The latest auction is set to be held on December 12 in Paris and will be a red-letter day for serious collectors. Rubinger does not expect to break the world record (there is a white croc Himalaya Kelly included in the catalogue but it isn’t diamond encrusted and has a guide price is £53,763-71,684) however he does expects to break the European record.


His most prized sale item is a rare Hermès Kelly once owned by Elizabeth Taylor. Apart from its provenance, the bag’s size marks it out. It’s a Kelly 20, an unusual, in-between size which Hermes stopped making over 15 years ago. The seller acquired it at the blockbuster sale of Taylor’s jewels and personal effects in 2011, which is still the most valuable jewellery and fashion auction ever held. Back then it’s provenance was its main selling point. Now however its rarity – the fact that you can’t buy that size Kelly anymore - makes adds significantly the frenzy.

“It’s conceivable that we will have the Kelly collectors and the Liz Taylor collector fighting over it,” says Rubinger. “This is one opportunity to have an interesting dynamic piece. It looks like a classic Kelly just smaller. It’s highly collectible because even if you have all the access to all the Hermès stores in the world, they just don’t make it anymore and it is in perfect condition.

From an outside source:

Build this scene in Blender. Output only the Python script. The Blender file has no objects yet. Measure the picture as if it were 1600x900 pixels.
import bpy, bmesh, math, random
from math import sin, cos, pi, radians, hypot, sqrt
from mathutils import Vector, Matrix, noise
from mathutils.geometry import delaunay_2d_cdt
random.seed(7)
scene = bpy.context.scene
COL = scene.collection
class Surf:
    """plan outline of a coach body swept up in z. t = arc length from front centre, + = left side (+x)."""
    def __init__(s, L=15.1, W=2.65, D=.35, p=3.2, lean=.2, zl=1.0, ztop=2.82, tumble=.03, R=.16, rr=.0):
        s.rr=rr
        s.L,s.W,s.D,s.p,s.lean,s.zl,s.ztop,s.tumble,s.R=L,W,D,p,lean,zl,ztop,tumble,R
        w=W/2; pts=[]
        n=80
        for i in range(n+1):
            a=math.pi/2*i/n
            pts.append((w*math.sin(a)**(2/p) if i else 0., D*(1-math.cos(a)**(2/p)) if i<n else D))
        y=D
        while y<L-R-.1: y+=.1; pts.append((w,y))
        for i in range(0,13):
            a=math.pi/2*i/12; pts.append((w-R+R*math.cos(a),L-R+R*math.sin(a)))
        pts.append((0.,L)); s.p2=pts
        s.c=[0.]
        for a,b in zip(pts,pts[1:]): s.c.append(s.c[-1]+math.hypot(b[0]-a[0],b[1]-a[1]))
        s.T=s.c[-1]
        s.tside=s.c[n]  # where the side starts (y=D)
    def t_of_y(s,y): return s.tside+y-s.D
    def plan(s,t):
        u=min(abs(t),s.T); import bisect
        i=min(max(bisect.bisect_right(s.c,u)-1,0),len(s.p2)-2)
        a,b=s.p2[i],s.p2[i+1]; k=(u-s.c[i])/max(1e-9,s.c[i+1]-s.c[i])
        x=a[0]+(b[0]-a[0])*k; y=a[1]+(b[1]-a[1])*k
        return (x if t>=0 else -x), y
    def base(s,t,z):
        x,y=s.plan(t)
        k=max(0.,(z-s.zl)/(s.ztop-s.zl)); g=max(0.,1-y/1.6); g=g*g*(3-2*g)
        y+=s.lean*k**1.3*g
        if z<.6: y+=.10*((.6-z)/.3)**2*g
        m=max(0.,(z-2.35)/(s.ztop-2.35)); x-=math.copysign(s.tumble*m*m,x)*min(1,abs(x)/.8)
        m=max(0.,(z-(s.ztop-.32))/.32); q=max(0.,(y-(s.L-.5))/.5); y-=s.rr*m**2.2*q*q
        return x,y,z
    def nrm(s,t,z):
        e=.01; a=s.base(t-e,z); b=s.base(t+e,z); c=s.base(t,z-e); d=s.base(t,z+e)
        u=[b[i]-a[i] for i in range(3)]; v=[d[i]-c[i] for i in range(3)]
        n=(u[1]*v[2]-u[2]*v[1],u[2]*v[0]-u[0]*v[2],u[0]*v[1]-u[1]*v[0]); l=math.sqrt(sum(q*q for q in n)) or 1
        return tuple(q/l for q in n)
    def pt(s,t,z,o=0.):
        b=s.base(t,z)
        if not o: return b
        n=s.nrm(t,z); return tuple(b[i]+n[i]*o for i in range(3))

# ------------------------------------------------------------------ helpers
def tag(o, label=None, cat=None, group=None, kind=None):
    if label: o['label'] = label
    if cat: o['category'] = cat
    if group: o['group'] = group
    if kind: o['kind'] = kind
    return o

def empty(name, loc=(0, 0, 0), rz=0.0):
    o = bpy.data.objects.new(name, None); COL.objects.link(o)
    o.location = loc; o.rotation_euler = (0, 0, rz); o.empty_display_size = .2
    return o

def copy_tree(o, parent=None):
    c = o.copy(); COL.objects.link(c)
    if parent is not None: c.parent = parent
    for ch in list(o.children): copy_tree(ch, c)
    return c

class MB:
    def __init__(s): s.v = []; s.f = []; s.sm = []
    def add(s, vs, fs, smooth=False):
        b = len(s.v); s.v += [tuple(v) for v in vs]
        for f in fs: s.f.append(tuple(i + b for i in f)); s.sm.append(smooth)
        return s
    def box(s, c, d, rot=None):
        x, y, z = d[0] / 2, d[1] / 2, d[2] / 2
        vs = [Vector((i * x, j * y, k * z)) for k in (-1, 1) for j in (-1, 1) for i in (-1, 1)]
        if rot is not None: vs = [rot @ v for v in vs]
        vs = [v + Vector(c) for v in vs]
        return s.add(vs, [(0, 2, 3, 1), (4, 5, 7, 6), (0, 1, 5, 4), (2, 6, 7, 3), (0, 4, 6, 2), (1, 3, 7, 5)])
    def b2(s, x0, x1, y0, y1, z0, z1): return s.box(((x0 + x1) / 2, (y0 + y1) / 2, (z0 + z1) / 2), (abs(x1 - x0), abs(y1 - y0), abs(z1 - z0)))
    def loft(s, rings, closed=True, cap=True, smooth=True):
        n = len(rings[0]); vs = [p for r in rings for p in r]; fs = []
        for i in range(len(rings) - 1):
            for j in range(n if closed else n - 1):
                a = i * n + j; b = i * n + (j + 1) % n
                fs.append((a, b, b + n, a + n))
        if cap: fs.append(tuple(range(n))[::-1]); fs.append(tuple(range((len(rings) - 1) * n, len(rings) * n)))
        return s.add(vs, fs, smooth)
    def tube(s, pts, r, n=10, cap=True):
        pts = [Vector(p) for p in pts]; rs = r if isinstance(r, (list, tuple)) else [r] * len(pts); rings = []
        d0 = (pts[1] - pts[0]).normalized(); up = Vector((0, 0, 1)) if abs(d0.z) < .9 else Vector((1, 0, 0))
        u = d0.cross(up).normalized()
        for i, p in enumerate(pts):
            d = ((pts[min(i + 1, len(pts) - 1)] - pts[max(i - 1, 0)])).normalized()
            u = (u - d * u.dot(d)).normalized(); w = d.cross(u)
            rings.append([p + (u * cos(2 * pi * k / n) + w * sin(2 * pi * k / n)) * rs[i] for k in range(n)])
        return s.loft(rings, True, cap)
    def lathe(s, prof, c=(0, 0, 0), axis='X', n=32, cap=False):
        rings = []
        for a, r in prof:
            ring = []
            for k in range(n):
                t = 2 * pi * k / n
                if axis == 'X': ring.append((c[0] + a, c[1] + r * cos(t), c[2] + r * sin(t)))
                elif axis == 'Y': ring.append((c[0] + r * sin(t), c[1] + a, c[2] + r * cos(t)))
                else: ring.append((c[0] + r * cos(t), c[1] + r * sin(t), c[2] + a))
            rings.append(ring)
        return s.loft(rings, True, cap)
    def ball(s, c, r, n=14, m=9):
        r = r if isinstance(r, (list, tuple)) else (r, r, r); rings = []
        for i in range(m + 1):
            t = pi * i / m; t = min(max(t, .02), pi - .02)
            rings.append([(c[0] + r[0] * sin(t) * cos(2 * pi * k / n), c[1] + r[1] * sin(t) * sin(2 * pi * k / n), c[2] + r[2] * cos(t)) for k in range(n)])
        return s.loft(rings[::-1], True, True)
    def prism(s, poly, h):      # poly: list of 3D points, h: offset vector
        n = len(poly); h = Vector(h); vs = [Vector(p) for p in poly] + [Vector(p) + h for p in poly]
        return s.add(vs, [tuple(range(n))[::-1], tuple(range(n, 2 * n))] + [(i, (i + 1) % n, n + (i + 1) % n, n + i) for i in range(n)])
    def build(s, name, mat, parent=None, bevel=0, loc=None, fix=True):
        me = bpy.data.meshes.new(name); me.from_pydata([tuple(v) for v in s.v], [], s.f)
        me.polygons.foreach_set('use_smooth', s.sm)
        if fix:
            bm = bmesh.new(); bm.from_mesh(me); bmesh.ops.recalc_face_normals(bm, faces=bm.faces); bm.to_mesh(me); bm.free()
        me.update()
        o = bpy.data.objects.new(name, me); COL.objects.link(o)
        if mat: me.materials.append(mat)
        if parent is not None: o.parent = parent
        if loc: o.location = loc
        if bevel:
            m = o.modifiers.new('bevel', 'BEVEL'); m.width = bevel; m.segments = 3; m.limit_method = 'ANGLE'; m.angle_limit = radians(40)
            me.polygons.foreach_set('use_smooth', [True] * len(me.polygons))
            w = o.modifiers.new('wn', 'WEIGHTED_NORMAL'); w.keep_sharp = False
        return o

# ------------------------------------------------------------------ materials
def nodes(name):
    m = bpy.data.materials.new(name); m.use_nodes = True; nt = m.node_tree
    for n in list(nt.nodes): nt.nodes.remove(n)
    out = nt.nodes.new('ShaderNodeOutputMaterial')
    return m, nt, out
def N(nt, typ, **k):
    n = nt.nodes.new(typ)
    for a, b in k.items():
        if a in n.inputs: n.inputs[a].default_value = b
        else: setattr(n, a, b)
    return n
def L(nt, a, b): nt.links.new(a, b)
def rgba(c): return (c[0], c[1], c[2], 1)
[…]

It ticks all the boxes - the piece is great, the condition and the provenance.”

It’s worth adding that there are plenty of regular Kelly’s and Birkins in the sale (guide prices start at around £3000) and if you are serious about having one for Christmas, this is the best way to beat Hermès's infamous waiting lists.

Other items of note include a collection of runway bags from Chanel fashion shows. According to Rubinger, interest in this area is growing as often a house will make special one-offs or very limited edition items for the catwalk which is exactly what dedicated collectors are after. He expects a Chanel bag in the shape of a Matryoska doll, from the Paris-Bombay Metier d’art autumn/winter 2012 collection to fetch the highest price in this category with its guide of £3,584-5,376. “Runway bags are super collectible. People ask for them all the time. With this style, they only made a couple of different versions for a couple of different runways.” The seller, he says, has never worn it.

Also in the sale is a collection of 40 crystal encrusted Judith Leiber and Katherine Bauman crystal encrusted evening bags all owned by one seller. The Leiber bags (including a crystal polar bear and penguin) all date from the Eighties to Nineties, an important time scale for collectors because Leiber ceased designing in 1999 when she sold the company. Bauman is lesser known that Leiber but her witty bags - a crystal coke can, Campbell's soup tin and Perrier Jouet champagne bottle (the guide price for all three is £1,344-2,240) - were all made in such limited numbers that they have become desirable. “People want to stand out have something different to what everyone else has, they want a conversation piece,” says Rubinger. And they are willing to pay for it.

There’s one bag that Rubinger dreams of putting up for auction, the fabled Bijoux Kelly, made in the fine jewellery department at Hermès – it’s a fully functioning evening bag. “It’s a mini Kelly but the whole thing is solid gold imprinted with crocodile. The handle is gold and diamonds and can be taken off and worn as a bracelet. It might take me the next decade to bring one to auction but if I do it will smash every record.”